Un nuovo articolo del vescovo ausiliare di Shanghai dopo quello del “voltafaccia” sul ruolo dell’Associazione patriottica. Il presule esalta l’opera del grande missionario gesuita, che ha coniugato i “Classici” cinesi con il Vangelo. È necessario anche oggi proclamare la fede con impegno “senza interferire nell’autorità politica”.
Hong Kong (AsiaNews) – Nei giorni scorsi è apparso sul blog di mons. Ma Daqin un articolo che esalta la figura di Matteo Ricci e il suo ruolo nell’evangelizzazione della Cina. Questo è il primo scritto del vescovo dopo la lunga serie di articoli in cui si osannava l’Associazione patriottica e il suo ruolo nel rapporto fra cattolici e Stato. L’articolo è stato visto da molti, in Cina e all’estero, come un voltafaccia del presule.
Il nuovo testo di mons. Ma è uno studio equilibrato che provvede un giudizio molto apprezzativo della figura e del metodo di evangelizzazione di p. Matteo Ricci.
Lo presenta dapprima come uno studioso diligente e rispettoso (senza atteggiamenti opposti) della Cina e della cultura cinese con lo scopo di far apparire che la dottrina e la Chiesa cristiana non ne sono contrarie. Nella breve analisi del libro ‘Il vero significato del Signore del Cielo’ di p. Ricci, mons.
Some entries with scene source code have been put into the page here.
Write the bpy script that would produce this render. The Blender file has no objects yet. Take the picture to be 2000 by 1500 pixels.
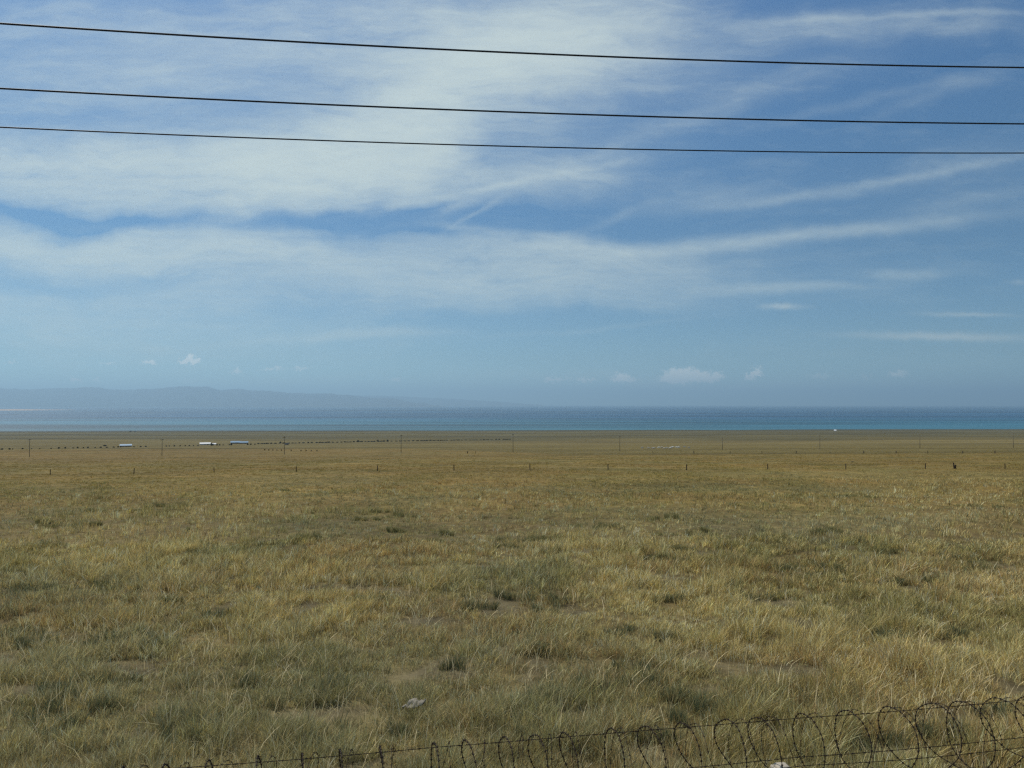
import bpy, math, random
import numpy as np

random.seed(7)
rng = np.random.default_rng(11)
S = bpy.context.scene
COL = S.collection
R = math.radians

# ------------------------------------------------------------------ camera
CAM_H = 4.9                     # eye height above the ground beside the line
PITCH = math.atan(40 / 1444)
cam_d = bpy.data.cameras.new("camera")
cam = bpy.data.objects.new("camera", cam_d)
COL.objects.link(cam)
cam.location = (0, 0, CAM_H)
cam.rotation_euler = (R(90) + PITCH, 0, 0)
cam_d.sensor_width = 36
cam_d.lens = 26
cam_d.clip_start = 0.05
cam_d.clip_end = 200000
S.camera = cam

# ------------------------------------------------------------------ render / exposure
S.view_settings.view_transform = 'Standard'
S.view_settings.look = 'None'
S.view_settings.gamma = 1
S.view_settings.exposure = -0.15
S.cycles.use_denoising = False
S.cycles.pixel_filter_type = 'BLACKMAN_HARRIS'
S.cycles.filter_width = 1.35
S.cycles.max_bounces = 6
S.cycles.diffuse_bounces = 3
S.cycles.glossy_bounces = 2
S.cycles.transmission_bounces = 4
S.cycles.volume_bounces = 0
S.cycles.transparent_max_bounces = 8

# ------------------------------------------------------------------ sun and sky
SUN_EL, SUN_AZ = R(52), R(-48)         # azimuth clockwise from straight ahead: front left
sun_d = bpy.data.lights.new("sun", 'SUN')
sun_d.energy = 4.4
sun_d.angle = R(0.6)
sun_d.color = (1.0, 0.94, 0.84)
sun = bpy.data.objects.new("sun", sun_d)
COL.objects.link(sun)
sun.location = (-30, 30, 60)
sun.rotation_euler = (R(90) - SUN_EL, 0, R(180) - SUN_AZ)

W = bpy.data.worlds.new("World")
S.world = W
W.use_nodes = True
nt = W.node_tree
nt.nodes.clear()
NN, LL = nt.nodes, nt.links


def plug(a, sock):
    if isinstance(a, (int, float)):
        sock.default_value = a
    elif isinstance(a, tuple):
        sock.default_value = a
    else:
        LL.new(a, sock)


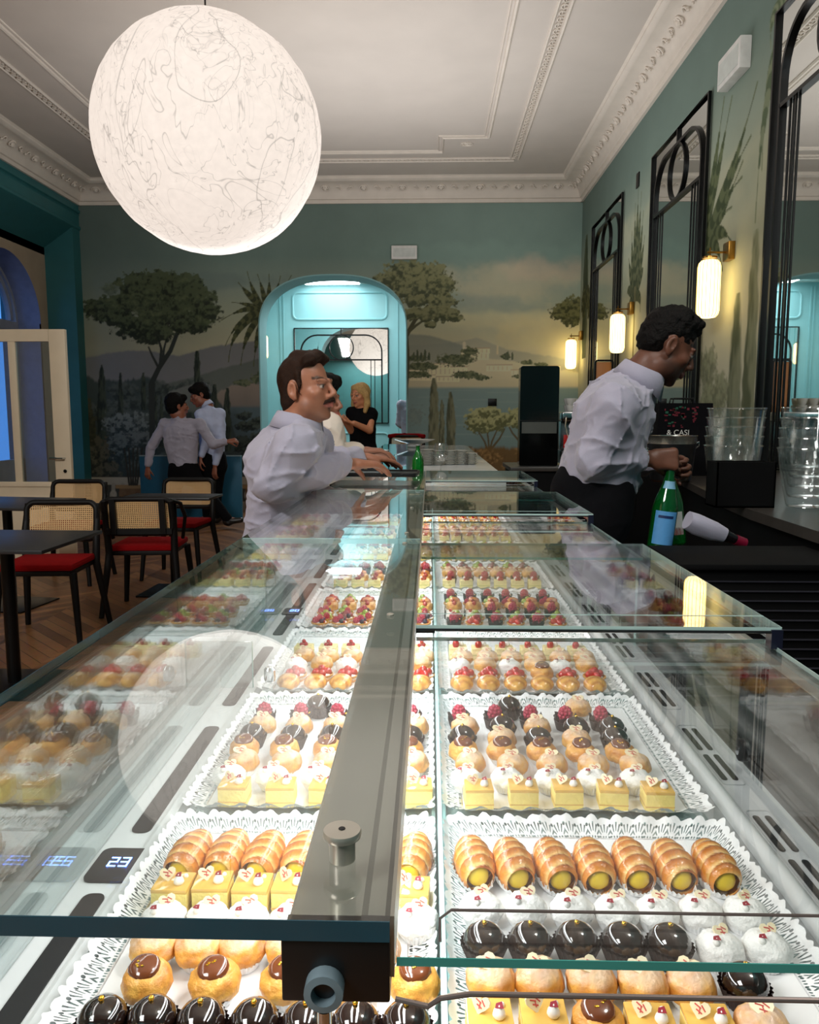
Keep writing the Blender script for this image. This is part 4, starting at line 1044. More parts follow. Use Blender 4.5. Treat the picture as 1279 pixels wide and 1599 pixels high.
reg('rasp', 'raspberry_chocolate_cup', [('chocolate_cup', m.mesh('chocolate_cup', choc_cup, 30)), ('raspberry', rb.mesh('raspberry', rasp_m, 180)), ('gold_pearl', MB().ball((.0115, -.005, .0185), .0022, 8, 6).mesh('gold_pearl', gold, 180))])
# cream horns: spiral of glazed dough with custard in the open end, in a fluted oval paper
def horn(seed):
    L_ = .056; NU, NV = 72, 22; m = MB()
    def rad(t):
        base = float(np.interp(t, [0, .06, .2, .45, .7, .88, 1], [.0112, .0136, .0156, .0166, .0150, .0118, .0086]))
        if t > .93: base *= math.sqrt(max(0.001, 1 - ((t - .93) / .07) ** 2))
        return base
    def P(u, v):
        t = u; a = 2 * math.pi * v
        ph = (t * 4.6 + v + seed * .3) % 1.0
        rr = rad(t) * (1 + .24 * (ph ** .7) * (1 - ph ** 6) - .05) * (1 + .03 * mnoise.noise(Vector((t * 6, math.cos(a), seed))))
        return Vector((rr * math.cos(a) * 1.02, -L_ / 2 + L_ * t, rr * math.sin(a)))
    m.T = Matrix.Translation((0, 0, .0172)) @ Euler((R(4), 0, 0)).to_matrix().to_4x4()
    m.grid(P, NU, NV)
    me = m.mesh('pastry_spiral', glazed, 60)
    D1, D2, D3 = lin((236, 150, 52)), lin((150, 66, 16)), lin((254, 214, 136))
    def col(c, n):
        t = (c[1] + L_ / 2) / L_; a = math.atan2(c[2] - .0172, c[0]) / (2 * math.pi)
        ph = (t * 4.6 + a + 1 + seed * .3) % 1.0
        k = mixc(D3, D1, ph * 3.2); k = mixc(k, D2, (ph - .3) * 1.0 + .55 * mnoise.noise(Vector(c) * 70) + .35 * n[2] - .1)
        return k
    colored(me, col)
    q = MB(); q.T = m.T; q.ball((0, -L_ / 2 + .0055, 0), (.0098, .0050, .0098), 16, 10, lambda d: 1 + .06 * mnoise.noise(d * 3 + Vector((seed, 1, 1))))
    cm = q.mesh('custard', custard, 180)
    q = MB(); k = 60; vs = []; fs = []
    for j, (e, z) in enumerate(((.86, .0004), (1.0, .004), (1.16, .0125))):
        for i in range(k):
            a = 2 * math.pi * i / k; w_ = e * (1 + (.05 * j / 2) * (1 if i % 2 else -1))
            vs.append((.0165 * w_ * math.cos(a), .031 * w_ * math.sin(a), z - (.003 if j == 2 and abs(math.sin(a)) > .8 else 0)))
    fs = [(j * k + i, j * k + (i + 1) % k, (j + 1) * k + (i + 1) % k, (j + 1) * k + i) for j in range(2) for i in range(k)] + [tuple(range(k))]
    q.add(vs, fs)
    return [('pastry_spiral', me), ('custard', cm), ('paper_case', q.mesh('paper_case', paper, 0))]
for s_ in range(3): reg('horn%d' % s_, 'cream_horn', horn(s_))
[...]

Ma sottolinea come conosca bene e abbia assimilato il contenuto dei Classici cinesi, cosa che fa vergognare lui stesso e altri cattolici cinesi d’oggi.
Il metodo prioritario di p. Ricci non è stata la predicazione diretta del Vangelo ma, cosciente della propria cultura cristiana, ha inteso assimilare quella cinese in piena armonia: cioè, ha inteso cristianizzare la cultura cinese e cinesizzare la cultura cristiana.
L’atteggiamento umanistico di p. Ricci gli ha fatto usare dell’amicizia (senza atteggiamenti negativi di giudizio) in modo da poter incontrare tutti, per farsi rispettare e apprezzare ma anche poter influenzarli positivamente: in questo deve fare ancora da modello, dal momento che il 99% dei cinesi non giudica ancora bene la Chiesa cattolica, a causa delle conseguenze della Controversia dei Riti e del periodo coloniale.
Conclude con la sottolineatura della necessità di proclamare il Vangelo con impegno, come dice Paolo in 1 Cor 9:16-23, ma senza voler interferire nell’autorità politica né ambire poteri secolari.